UK and US Q3 GDP readings! The latest ECB rate vote and press conference! A slew of manufacturing and services PMIs! There’s so much stuff to look forward to this week – sadly none of it is today, with the markets having little reason to crawl out of bed this Monday.
What little movement there was came from the euro, which dipped 0.2% against both the dollar and the pound following the latest developments in Spain. On Saturday Prime Minister Mariano Rajoy announced he was imposing direct rule on Catalonia, stripping the region of its autonomy. Pushed into a corner, Catalan leader Carles Puigdemont and his government are set to meet over the coming days, something that could well result in a unilateral declaration of independence.
It’s the fear of such chaos that’s driving the euro lower, while also lopping off another half a percent from the Spanish IBEX. The other eurozone indices were less ruffled; the CAC fell 0.1%, with the DAX flat just below 13000.
As for the UK, there wasn’t much to speak of. Despite the ongoing Brexit uncertainty both the FTSE and pound held up pretty well after the bell; the former was down 0.1%, largely due to a red-tinged commodity sector, while sterling remained flat against the dollar, the wrong side of $1.32.

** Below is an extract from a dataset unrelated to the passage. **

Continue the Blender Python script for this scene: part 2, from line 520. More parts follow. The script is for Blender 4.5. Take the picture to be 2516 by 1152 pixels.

Yet there were signs of weakness in the UK economy that both currency and index seemed to ignore this Monday. British car dealership chain Pendragon (LON:PDG) plunged nearly 20% after warning on full-year profit, the company struggling with the declining demand for new cars and the impact this has had on the used car market. It’s the latest sign of retail-woe in the UK, especially among companies dealing with big ticket items, as the household spending squeeze continues.